── DATASET EXCERPT

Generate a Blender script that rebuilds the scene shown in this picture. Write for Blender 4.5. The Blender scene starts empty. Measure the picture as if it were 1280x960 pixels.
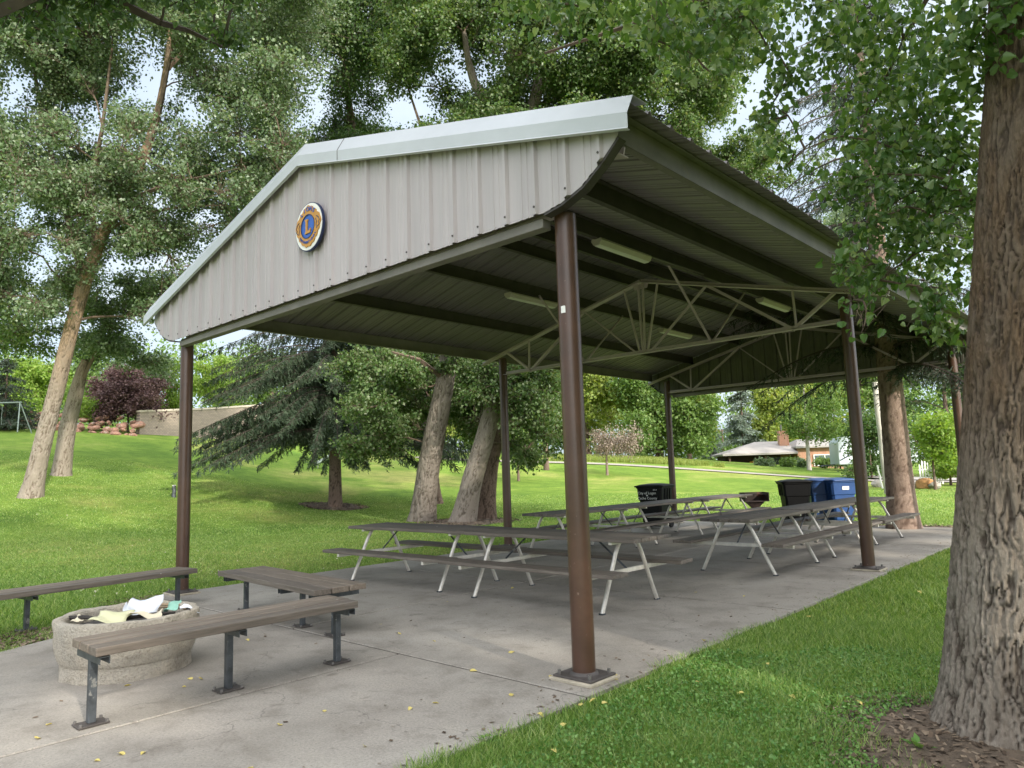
import bpy, math, random
import numpy as np
from mathutils import Vector, Matrix

SC = bpy.context.scene
COL = SC.collection
rnd = random.Random(7)
G = np.random.default_rng(11)
PI = math.pi

# ------------------------------------------------------------------ camera
F = 903.1
CAM = np.array([3.3138, -4.2807, 1.49])
FW = np.array([-0.67112545, 0.73155644, 0.12006581])
RT = np.array([0.73392508, 0.6784927, -0.03164853])
UP = np.array([0.10461647, -0.06687918, 0.99226134])

def at(x, y, d):
    """point seen at photo pixel x, y (1280 x 960) at d metres along the view axis"""
    return CAM + d * (FW + (x - 640) / F * RT - (y - 480) / F * UP)

cam_data = bpy.data.cameras.new('camera')
cam = bpy.data.objects.new('camera', cam_data)
COL.objects.link(cam)
cam.matrix_world = Matrix(((RT[0], UP[0], -FW[0], CAM[0]), (RT[1], UP[1], -FW[1], CAM[1]),
                           (RT[2], UP[2], -FW[2], CAM[2]), (0, 0, 0, 1)))
cam_data.sensor_width = 36
cam_data.lens = 36 * F / 1280
cam_data.clip_start = 0.05
cam_data.clip_end = 2000
SC.camera = cam

# ------------------------------------------------------------------ terrain
GF = np.array([FW[0], FW[1]]); GF /= np.linalg.norm(GF)
GR = np.array([GF[1], -GF[0]])
_prof = [  # photo column, then (depth, photo row of the ground there)
    (-420, [(26, 600), (34, 560), (44, 525), (56, 500), (90, 470)]),
    (0,    [(17, 655), (24, 614), (30, 576), (38, 546), (46, 530), (60, 524)]),
    (110,  [(19, 652), (25, 613), (30, 588), (38, 556), (46, 537), (60, 531)]),
    (220,  [(23, 648), (29, 608), (37, 570), (44, 546), (50, 540), (64, 534)]),
    (420,  [(28, 644), (33, 626), (40, 598), (50, 570), (60, 560), (80, 554)]),
    (600,  [(27, 640), (33, 622), (42, 597), (52, 576), (62, 568), (80, 566)]),
    (760,  [(28, 630), (35, 614), (43, 592), (52, 577), (64, 570), (80, 568)]),
    (900,  [(30, 622), (38, 606), (50, 588), (60, 577), (70, 575), (90, 574)]),
    (1090, [(30, 613), (40, 603), (55, 592), (70, 588), (90, 584)]),
    (1280, [(30, 607), (40, 597), (60, 586), (90, 578)]),
    (2000, [(30, 590), (60, 565), (90, 556)]),
]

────

YOUR INSTRUCTIONS: Reproduce only the lines from the beginning of the data through the line that contains "PI = math.pi", both included, and please drop the pictures.

RESPONSE BELOW:
Generate a Blender script that rebuilds the scene shown in this picture. Write for Blender 4.5. The Blender scene starts empty. Measure the picture as if it were 1280x960 pixels.
import bpy, math, random
import numpy as np
from mathutils import Vector, Matrix

SC = bpy.context.scene
COL = SC.collection
rnd = random.Random(7)
G = np.random.default_rng(11)
PI = math.pi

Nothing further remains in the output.